Now I find myself standing in his Wivenhoe studio. It is minutes from the house he shares with his wife Catherine and their two grown children, on the site of an abandoned ship yard. He tells me that where we are standing now is the exact spot where for centuries great ships were built, sailing out along the river Colne, and off around the world. The walls are hung with paintings for a new show. All boats, oil on linen, apart from one self portrait, and a series of small heads.

It’s thirty years since he last painted a portrait – and he found, when he returned to boats, he was looking at things differently. The colours were altered, his technique had changed.

These pictures, all made in the last seven months, ripple with vitality. They are luminous, restless, as if they might dart away to sea, and I find myself glancing towards the door where there is an actual boat that he and Catherine sometimes row along the river to find a place to have their lunch.

James Dodds tells me about the inspiration for each painting. A Friendship Sloop was found in Maine at the time of his last American show, another in Truro near to where his son is studying art – a faithful recreation of the 1854 Pilot Cutter, Vincent. There is an Essex Oyster smack that was rebuilt last year, and the Colchester smack, Shamrock he sailed as a boy. He likes to paint small, working boats, examine the way they have evolved, how they have been affected by sea conditions, adapted, improved upon. He is obsessed with their structure. He thinks of a Stubbs painting, a horse, suspended – Stubbs, apparently took apart a horse to see how it was made. But Dodds doesn’t need to take apart a boat, because he’s seen their insides, fitted them together, sailed and repaired them. He knows their history, can see the Viking influence of a boat from the Shetlands, the stout build and smooth hull of one from Hastings, how its shape is suited to the short seas of the English channel. He appreciates how the sharp, fine clinker hulls of the traditional East Coast are suited to the long Atlantic swells.

It seems inevitable that James Dodds should find his forte painting pictures of boats, but that was not always the case. For a long time he was searching around for the story he wanted to tell, big stories, world stories, and then in 2000 he was offered a solo show at a gallery in Colchester, and unable to decide what to produce, he was advised by his old friend and fellow artist, Helen Napper: Paint a boat.

He hesitated. A boat was too simple. Too easy. Who would want to buy it? But all the same he began. And there it was – The Blue Boat – a gleaming suspended miracle of craft and art, the red slither of its interior, a glimpse of safety.

The sea has always been a large part of James Dodds’ life.

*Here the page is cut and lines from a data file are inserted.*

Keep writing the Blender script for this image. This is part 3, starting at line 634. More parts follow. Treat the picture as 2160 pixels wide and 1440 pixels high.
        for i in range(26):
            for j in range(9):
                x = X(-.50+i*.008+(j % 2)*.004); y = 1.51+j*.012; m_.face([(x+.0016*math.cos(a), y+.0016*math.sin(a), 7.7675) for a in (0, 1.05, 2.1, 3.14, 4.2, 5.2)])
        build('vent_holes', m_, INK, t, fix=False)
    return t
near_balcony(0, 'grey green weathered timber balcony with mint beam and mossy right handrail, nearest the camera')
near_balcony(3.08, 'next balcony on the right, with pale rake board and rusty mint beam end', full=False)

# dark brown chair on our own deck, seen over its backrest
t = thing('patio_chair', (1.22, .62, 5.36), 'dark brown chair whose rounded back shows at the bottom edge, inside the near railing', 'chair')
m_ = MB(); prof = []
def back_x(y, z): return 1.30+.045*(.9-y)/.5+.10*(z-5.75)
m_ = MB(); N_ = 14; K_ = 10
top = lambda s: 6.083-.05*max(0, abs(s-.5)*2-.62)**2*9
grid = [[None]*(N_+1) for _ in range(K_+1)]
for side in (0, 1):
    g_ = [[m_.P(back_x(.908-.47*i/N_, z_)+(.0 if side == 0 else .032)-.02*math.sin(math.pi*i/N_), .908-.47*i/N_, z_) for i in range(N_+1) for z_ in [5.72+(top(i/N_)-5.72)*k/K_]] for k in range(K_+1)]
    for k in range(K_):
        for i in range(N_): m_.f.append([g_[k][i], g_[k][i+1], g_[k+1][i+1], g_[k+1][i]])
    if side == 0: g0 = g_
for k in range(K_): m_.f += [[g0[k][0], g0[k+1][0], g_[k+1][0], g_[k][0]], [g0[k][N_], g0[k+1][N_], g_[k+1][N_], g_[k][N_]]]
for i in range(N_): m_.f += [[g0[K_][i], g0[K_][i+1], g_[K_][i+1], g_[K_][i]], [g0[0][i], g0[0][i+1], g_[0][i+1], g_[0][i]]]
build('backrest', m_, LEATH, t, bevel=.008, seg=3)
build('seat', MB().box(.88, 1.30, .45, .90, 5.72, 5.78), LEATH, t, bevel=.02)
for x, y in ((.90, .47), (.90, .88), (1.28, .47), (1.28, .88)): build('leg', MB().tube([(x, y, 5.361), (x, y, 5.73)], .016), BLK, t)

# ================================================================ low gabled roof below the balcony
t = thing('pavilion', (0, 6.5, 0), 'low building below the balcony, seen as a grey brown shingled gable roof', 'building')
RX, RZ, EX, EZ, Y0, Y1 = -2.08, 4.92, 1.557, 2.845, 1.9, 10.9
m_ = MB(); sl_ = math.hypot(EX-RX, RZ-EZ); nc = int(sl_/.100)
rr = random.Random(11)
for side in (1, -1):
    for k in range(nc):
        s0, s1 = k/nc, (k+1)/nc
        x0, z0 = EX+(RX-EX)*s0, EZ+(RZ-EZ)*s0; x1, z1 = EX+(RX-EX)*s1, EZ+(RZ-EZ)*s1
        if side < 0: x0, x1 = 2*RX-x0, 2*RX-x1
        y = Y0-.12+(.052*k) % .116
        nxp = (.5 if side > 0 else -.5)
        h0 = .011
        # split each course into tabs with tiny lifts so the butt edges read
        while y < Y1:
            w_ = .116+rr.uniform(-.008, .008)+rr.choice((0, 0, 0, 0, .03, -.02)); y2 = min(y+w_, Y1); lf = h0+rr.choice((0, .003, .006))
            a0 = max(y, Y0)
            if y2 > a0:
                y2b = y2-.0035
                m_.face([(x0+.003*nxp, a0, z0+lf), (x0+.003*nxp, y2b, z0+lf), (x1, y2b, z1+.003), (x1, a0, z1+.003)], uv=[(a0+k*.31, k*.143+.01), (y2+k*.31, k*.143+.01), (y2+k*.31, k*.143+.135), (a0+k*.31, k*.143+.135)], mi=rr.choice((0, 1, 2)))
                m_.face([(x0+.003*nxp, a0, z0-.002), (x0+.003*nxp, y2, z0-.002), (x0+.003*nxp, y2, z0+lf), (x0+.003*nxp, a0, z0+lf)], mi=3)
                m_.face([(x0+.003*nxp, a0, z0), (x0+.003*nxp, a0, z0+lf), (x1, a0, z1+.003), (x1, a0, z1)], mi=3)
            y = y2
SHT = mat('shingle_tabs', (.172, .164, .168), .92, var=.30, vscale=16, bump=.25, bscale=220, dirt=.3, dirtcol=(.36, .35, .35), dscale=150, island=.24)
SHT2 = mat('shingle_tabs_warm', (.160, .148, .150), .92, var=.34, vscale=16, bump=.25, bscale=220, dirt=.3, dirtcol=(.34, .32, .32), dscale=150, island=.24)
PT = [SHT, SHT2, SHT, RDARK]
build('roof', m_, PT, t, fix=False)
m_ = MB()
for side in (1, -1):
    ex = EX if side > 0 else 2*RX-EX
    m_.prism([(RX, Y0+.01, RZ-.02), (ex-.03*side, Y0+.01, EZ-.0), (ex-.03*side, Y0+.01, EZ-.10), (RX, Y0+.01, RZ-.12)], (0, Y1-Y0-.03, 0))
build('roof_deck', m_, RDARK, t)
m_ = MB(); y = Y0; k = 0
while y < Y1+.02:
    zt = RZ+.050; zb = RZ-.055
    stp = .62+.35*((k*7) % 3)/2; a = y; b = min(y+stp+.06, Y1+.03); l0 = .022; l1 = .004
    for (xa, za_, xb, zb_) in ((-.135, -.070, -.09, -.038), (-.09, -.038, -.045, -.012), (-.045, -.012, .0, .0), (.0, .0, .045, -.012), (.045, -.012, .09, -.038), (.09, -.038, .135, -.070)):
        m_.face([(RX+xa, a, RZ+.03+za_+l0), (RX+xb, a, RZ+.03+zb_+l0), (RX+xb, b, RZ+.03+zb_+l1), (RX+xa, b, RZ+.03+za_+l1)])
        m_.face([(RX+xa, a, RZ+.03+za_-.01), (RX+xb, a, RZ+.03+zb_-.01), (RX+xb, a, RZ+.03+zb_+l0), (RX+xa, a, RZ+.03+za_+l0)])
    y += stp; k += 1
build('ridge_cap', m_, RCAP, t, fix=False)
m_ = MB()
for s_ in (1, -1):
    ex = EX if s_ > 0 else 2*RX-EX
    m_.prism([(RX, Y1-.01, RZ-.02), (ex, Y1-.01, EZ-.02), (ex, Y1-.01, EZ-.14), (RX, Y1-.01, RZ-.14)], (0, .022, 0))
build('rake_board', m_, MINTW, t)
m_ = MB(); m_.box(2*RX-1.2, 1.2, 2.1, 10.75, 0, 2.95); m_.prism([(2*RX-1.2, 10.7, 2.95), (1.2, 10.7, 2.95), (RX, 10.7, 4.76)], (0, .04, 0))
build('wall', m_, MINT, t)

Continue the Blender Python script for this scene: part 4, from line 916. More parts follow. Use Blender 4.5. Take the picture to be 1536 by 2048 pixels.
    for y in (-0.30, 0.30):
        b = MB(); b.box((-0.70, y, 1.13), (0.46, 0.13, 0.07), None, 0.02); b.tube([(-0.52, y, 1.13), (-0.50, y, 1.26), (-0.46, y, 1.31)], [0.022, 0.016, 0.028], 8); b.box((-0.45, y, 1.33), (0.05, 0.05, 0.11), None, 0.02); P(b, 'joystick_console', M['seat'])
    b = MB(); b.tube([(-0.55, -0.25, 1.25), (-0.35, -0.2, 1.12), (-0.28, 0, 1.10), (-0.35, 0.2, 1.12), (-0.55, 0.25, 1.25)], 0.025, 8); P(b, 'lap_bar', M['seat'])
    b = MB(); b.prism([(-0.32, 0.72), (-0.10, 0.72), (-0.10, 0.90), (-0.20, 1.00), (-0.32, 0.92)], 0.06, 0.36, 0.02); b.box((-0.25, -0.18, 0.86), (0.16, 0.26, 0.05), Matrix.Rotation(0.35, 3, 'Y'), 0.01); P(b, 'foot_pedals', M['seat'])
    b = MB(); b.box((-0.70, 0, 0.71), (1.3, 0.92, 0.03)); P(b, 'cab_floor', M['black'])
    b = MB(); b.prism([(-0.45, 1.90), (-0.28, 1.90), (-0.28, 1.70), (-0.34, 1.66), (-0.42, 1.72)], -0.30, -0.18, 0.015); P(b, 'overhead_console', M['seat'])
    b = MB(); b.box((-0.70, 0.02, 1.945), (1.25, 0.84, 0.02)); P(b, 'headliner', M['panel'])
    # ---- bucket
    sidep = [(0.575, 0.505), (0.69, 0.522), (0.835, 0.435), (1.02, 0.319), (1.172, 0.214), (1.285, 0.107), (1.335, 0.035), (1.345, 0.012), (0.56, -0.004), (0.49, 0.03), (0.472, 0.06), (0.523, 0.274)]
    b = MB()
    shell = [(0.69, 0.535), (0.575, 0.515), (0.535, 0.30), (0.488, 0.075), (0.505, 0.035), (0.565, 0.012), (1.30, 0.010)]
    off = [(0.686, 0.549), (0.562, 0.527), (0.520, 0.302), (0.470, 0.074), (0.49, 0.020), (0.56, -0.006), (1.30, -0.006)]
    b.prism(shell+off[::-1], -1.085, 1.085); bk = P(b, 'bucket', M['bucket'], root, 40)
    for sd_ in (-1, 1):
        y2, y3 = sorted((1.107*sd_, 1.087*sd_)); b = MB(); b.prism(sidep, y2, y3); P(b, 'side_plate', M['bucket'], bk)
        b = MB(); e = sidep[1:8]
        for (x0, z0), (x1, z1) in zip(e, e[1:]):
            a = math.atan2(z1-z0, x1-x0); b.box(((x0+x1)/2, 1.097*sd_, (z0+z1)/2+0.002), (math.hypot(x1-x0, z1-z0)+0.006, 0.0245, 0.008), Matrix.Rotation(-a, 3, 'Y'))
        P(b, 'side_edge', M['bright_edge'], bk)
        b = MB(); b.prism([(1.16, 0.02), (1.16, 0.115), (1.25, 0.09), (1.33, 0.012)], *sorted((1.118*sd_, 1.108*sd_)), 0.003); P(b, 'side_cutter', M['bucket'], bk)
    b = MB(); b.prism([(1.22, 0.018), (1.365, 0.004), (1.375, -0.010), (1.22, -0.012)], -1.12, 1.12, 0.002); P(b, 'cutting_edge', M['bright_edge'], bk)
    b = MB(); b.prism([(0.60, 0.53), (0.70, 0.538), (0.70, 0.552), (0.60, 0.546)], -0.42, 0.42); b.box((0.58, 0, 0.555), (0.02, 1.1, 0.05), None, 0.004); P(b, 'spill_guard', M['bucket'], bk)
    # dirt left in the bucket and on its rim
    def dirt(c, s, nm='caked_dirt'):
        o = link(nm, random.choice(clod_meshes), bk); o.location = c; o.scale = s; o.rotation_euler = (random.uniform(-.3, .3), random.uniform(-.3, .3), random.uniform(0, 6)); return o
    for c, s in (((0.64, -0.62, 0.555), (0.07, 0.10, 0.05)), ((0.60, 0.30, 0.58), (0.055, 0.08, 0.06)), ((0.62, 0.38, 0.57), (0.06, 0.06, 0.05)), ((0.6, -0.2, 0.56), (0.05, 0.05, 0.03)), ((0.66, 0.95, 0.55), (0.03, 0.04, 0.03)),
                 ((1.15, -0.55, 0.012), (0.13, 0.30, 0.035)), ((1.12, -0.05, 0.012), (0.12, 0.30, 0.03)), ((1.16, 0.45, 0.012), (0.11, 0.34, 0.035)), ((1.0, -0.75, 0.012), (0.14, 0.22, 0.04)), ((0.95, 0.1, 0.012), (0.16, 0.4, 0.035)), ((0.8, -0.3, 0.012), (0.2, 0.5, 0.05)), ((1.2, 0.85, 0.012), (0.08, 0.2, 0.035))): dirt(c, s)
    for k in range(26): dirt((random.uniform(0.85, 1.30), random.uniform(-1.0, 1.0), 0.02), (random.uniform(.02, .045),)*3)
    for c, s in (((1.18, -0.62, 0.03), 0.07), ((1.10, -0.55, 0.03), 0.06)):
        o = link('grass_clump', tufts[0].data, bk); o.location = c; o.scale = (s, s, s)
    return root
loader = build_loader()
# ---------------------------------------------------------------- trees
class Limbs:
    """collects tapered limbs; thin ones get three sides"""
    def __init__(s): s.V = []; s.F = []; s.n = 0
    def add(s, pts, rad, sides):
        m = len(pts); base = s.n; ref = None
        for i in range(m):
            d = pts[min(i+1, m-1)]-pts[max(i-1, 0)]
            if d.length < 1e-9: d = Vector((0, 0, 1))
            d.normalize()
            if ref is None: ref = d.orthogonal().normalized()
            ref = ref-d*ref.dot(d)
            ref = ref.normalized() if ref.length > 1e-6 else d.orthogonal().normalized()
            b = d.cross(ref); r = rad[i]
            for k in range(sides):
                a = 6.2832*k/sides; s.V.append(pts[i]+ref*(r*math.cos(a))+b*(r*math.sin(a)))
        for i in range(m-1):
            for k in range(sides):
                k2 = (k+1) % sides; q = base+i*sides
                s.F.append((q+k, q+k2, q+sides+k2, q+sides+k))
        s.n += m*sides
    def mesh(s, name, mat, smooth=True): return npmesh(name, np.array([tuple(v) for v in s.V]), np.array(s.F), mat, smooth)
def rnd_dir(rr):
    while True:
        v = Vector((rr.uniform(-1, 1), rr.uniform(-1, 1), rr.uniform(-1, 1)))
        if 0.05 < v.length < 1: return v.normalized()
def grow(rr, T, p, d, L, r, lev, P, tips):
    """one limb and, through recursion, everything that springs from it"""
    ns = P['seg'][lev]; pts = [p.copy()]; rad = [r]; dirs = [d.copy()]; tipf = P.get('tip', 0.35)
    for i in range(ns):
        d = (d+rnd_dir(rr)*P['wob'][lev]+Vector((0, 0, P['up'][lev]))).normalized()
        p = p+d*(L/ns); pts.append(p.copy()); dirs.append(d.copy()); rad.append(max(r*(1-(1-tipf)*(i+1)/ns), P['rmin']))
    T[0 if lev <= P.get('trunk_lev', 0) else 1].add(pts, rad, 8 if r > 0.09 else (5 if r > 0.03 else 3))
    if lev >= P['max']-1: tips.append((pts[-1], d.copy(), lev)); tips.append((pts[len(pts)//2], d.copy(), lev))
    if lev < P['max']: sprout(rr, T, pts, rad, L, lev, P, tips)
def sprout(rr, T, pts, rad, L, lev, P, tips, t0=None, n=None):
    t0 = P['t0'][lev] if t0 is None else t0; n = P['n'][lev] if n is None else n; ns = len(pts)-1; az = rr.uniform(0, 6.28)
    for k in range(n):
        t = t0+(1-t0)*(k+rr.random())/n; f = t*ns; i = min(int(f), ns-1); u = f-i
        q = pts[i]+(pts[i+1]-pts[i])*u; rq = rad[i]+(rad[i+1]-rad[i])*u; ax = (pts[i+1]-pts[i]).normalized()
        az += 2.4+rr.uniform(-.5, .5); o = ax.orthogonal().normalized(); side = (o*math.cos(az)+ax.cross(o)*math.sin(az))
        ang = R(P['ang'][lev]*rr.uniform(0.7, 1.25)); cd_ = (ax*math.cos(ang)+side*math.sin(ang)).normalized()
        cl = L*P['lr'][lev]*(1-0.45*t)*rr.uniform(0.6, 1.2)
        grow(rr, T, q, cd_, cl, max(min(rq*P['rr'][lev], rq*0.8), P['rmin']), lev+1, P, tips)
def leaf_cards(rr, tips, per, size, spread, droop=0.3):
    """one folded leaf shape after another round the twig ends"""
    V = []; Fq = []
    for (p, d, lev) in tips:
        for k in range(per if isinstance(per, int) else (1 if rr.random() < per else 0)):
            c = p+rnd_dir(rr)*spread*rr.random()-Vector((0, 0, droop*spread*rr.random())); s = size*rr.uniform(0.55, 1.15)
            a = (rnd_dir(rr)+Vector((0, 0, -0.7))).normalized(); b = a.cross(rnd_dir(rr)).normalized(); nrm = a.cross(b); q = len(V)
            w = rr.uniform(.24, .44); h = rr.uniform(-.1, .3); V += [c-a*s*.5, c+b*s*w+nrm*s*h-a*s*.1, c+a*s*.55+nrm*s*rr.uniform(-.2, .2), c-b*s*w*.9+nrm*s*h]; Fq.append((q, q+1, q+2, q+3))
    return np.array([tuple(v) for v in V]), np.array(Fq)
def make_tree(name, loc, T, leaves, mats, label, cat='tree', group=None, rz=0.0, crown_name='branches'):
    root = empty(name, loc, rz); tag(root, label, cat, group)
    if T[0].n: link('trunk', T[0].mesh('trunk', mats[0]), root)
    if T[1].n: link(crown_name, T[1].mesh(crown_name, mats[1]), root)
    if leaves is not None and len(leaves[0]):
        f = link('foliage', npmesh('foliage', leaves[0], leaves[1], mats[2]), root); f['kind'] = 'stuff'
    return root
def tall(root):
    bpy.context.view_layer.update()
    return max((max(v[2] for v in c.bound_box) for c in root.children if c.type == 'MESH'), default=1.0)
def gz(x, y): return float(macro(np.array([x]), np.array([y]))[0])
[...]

He grew up in the coastal town of Brightlingsea, learned to sail early, found himself a weekend job as a trainee mate on a Baltic trader aged fourteen, sailing out of West Mersea and depending on the wind direction up and down the coast to explore a river course from North to South. During school holidays he sailed across to France and Holland, and when school was finished, with one O’level in art which he took early, he was apprenticed to a boat builder in Maldon for which he received £8 a week.

‘With that first boat, it felt as if I was building it on the canvas. The two sides of me, the builder and the artist, one focused on art and colour, the other on practicalities. The artist was waiting to see how it would evolve, the builder was telling me – I had his voice in my head: “There are twelve planks…” He laughs. ‘If I can stop thinking, the hard thing about painting is that it’s easy.’

Outside his studio there is a commemorative plaque to the old shipyard. There is a lino print detailing how it used to be. He points out to me where each building once stood and how he has adapted it, including the parts he liked best, and as we talk, his square workman’s hand trails fondly over the inscription: Cooks Shipyard Site. Reproduced by kind permission of local artist James Dodds. He nods towards his house to show how very local he is, and I think of a story in ‘Tide Lines’, of how, as a boy he was overheard telling a stranger that his father, the illustrator Andrew Dodds, was in fact a shipwright. He wanted his father to be like other fathers, he wanted him to be part of the community, so he could be too.

There are three working fishing boats docked against the quay of the old yard. The Lily Grace. The Twilight Star. ‘That one,’ he points to the Lady K, ‘has been cockling in the Wash. They’ve claimed squatters rights,’ he grins. ‘That’s good.’ And we walk back across the newly developed dock, past the one remaining boat builders’ shed, towards his home.